Meta Rolls Out 'AI Mode' Search Feature on Facebook

Meta has launched a new search experience on Facebook called "AI Mode," which uses Meta AI to generate answers by pulling information from public posts, Groups, Reels, and Marketplace. The feature, currently rolling out in the U.S., synthesizes content into AI-generated answers rather than providing a list of links.
Meta Rolls Out 'AI Mode' Search Feature on Facebook

Meta Rolls Out ‘AI Mode’ Search Feature on Facebook Meta has quietly turned years of Facebook posts, Group chats, Reels, and Marketplace listings into a live “answer engine,” betting that AI-generated summaries will keep users on the platform rather than clicking away.

How AI Mode rolled out

On Monday, Meta announced a wave of new AI features for Facebook, positioning them as part of its effort to “catch up in the AI race” and reshape how people find information and create content on the platform. The flagship change is “AI Mode,” a new search experience embedded in Facebook’s existing search bar.

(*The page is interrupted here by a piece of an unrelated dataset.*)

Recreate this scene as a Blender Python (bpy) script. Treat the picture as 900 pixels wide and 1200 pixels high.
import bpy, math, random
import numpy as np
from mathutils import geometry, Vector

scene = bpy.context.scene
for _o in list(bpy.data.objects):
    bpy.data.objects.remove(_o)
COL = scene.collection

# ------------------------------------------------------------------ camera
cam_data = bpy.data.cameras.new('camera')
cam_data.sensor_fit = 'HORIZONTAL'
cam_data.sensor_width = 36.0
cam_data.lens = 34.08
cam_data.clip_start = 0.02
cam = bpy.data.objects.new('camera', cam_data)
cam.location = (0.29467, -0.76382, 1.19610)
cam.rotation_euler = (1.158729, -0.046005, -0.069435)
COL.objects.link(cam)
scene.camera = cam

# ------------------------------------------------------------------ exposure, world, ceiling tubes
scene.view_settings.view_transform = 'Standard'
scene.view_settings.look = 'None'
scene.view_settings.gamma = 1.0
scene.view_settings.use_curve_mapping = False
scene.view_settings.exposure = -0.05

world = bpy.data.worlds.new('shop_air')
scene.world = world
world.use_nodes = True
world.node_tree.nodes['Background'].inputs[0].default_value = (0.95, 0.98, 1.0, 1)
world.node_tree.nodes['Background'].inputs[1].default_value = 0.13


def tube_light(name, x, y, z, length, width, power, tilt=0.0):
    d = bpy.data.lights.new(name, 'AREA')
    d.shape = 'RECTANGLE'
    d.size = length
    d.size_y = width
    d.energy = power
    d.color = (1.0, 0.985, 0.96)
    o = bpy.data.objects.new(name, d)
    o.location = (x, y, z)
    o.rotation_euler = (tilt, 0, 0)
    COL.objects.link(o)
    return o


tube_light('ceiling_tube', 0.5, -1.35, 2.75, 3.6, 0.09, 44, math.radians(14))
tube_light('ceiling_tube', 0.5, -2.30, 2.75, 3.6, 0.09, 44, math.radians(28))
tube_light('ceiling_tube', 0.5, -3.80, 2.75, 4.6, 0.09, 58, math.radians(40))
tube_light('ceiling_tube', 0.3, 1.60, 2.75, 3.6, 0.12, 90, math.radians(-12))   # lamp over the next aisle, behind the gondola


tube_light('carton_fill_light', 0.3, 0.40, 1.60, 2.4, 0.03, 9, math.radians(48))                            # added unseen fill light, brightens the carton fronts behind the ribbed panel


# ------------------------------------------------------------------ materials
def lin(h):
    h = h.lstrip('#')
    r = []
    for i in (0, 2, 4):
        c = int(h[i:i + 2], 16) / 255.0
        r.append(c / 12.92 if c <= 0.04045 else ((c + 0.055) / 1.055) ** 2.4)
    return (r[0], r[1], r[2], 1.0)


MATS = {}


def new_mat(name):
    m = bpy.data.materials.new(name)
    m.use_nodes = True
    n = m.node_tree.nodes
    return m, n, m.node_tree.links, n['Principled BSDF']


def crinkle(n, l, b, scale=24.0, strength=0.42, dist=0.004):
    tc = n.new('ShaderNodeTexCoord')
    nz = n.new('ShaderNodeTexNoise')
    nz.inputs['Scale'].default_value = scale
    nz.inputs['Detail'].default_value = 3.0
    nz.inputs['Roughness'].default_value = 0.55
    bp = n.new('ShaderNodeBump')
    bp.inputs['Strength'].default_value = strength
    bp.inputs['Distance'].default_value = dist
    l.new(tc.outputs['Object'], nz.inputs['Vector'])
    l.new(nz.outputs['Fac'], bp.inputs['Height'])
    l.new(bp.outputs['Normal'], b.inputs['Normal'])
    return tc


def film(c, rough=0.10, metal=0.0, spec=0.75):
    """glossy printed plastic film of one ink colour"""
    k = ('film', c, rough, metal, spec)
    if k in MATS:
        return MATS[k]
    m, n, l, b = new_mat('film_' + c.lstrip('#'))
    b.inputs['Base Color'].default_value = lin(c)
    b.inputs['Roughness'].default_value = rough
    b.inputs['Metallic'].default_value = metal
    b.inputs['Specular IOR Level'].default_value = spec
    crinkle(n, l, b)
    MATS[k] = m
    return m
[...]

Early coverage describes AI Mode as a system that “uses Meta AI to surface answers pulled from public posts across the platform, including Groups and Reels.” Rather than returning a list of links or posts, it generates a conversational answer in response to a user’s question.

Later the same day, more details emerged: AI Mode is rolling out first to users in the United States and “turning years of user-generated content into a searchable knowledge base.” It can recommend products from Marketplace, highlight advice from Group discussions, and surface relevant Reels clips, all synthesized into a single response.

Part of a broader AI push

AI Mode builds on Meta’s recent launch of Forum, a Reddit-style app with an AI “Ask” tab that similarly pulls answers from Facebook Group discussions. Across Facebook, Meta has already added AI-powered animated profile pictures, Marketplace auto-replies, and creator assistants to draft captions and boost engagement.

Supporters and critics

Supporters see AI Mode as an efficient way to extract useful advice and recommendations from Facebook’s vast archive of public chatter, mirroring the AI search shift already underway at Google.

Critics, however, warn that because the system “is summarizing content from everyday users rather than vetted sources, there’s a real risk of outdated or misleading information slipping through.” Others question the value exchange and privacy implications, noting Meta has not clarified whether users or Group admins can opt their public content out of AI Mode or how changed and deleted posts are handled — “significant gaps for a feature that treats user content as raw material for an AI system.”